Karl Malden dies at 97; Oscar-winning actor
Malden starred in TV's 'The Streets of San Francisco' and made famous the American Express catchphrase 'Don't leave home without it.' He appeared in more than 50 films over his long career.
By Dennis McLellan
12:17 PM PDT, July 1, 2009
Karl Malden, one of Hollywood's strongest and most versatile supporting actors, who won an Oscar playing his Broadway-originated role as Mitch in "A Streetcar Named Desire," died today. He was 97.
Malden starred in the 1970s TV series "The Streets of San Francisco" and was the longtime American Express traveler's-check spokesman, warning travelers to not leave home without it. He died of natural causes at his home in Brentwood, said his daughter Mila Doerner.

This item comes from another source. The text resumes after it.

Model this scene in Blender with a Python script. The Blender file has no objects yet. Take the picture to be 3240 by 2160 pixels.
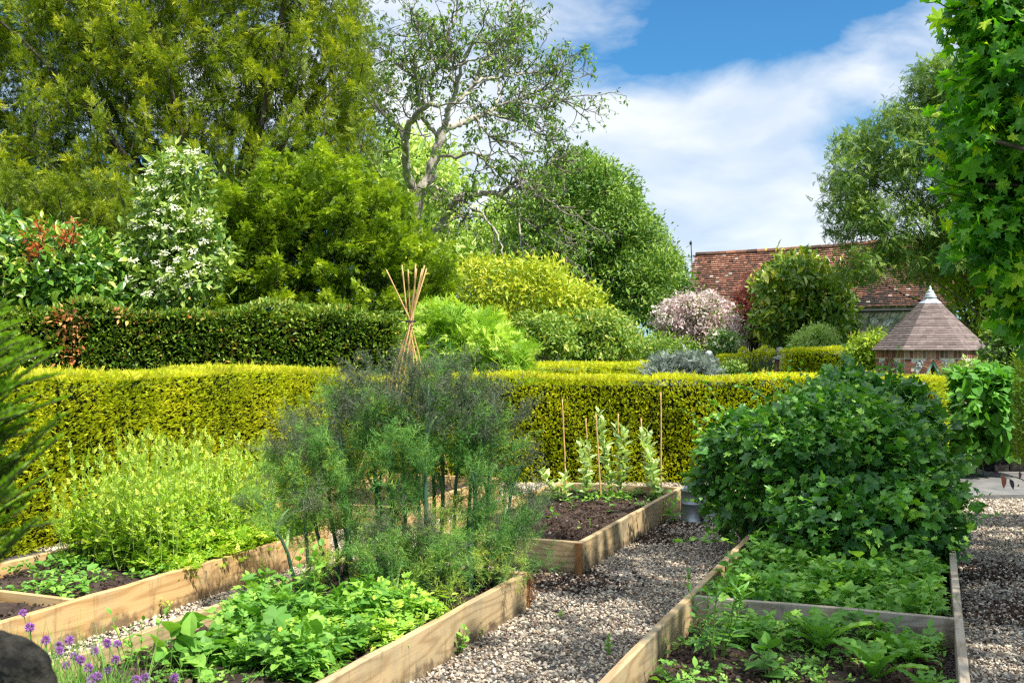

With his unglamorous mug -- he broke his bulbous nose twice playing sports as a teenager -- the former Indiana steel-mill worker realized early on the course his acting career would take.
"I was so incredibly lucky," Malden once told The Times. "I knew I wasn't a leading man. Take a look at this face." But, he vowed as a young man, he wasn't going to let his looks hamper his ambition to succeed as an actor.
In a movie career that flourished in the 1950s and '60s, Malden played a variety of roles in more than 50 films, including the sympathetic priest in "On the Waterfront," the resentful husband in "Baby Doll," the warden in "Birdman of Alcatraz," the outlaw-turned-sheriff in "One-Eyed Jacks," the pioneer patriarch in "How the West Was Won," Madame Rose's suitor in "Gypsy," the card dealerin "The Cincinnati Kid" and Gen. Omar Bradley in "Patton."
His varied performances established Malden, former Times film critic Charles Champlin once wrote, "as an Everyman, but one whose range moved easily up and down the levels of society and the IQ scale, from heroes to heavies and ordinary, decent guys just trying to get along."
Malden was a longtime holdout to television until he agreed to play Lt. Mike Stone on the ABC police drama "The Streets of San Francisco," with Michael Douglas. The series, which ran from 1972 to 1977, earned Malden four consecutive Emmy nominations as lead actor in a drama series.
When he finally won his sole Emmy, it was for outstanding supporting actor in a limited series or special, as a man who begins to suspect that his daughter was murdered by her husband in the fact-based 1984 miniseries "Fatal Vision."
Malden also starred in "Skag," a short-lived 1980 NBC dramatic series in which he played a Serbian family man and union foreman at a Pittsburgh steel mill.
But for all his movie and television roles, it was primarily the series of American Express traveler's-check commercials Malden made between 1973 and 1994 that gave him his greatest public recognition. (Even Johnny Carson, complete with fake proboscis, dark suit and short-brimmed fedora, spoofed Malden's sober-faced commercials on "The Tonight Show.")
"After 50 years of doing all those other things in the business, wherever I go, the one thing people will say to me is, 'Don't leave home without it,' " Malden said in 1989. "What am I going to say? It's kind of frustrating in a way, but at the same time, American Express has been very good to me, and it's given me independence. I don't have to jump at anything and everything that comes my way."
He was born Mladen Sekulovich in Chicago on March 22, 1912, the son of an immigrant mother from the nation that later became Czechoslovakia and a Serbian father, who delivered milk for 38 years.
Malden spoke little English until after his family moved from their Serbian enclave in Chicago to the steel-mill community of Gary, Ind., when he was 5.
Malden's father was a theater lover who staged Serbian plays in the church and in Serbian patriotic organizations in Gary. As a teenager, Malden played heavies -- usually Turks, complete with a big, black mustache -- in his father's productions.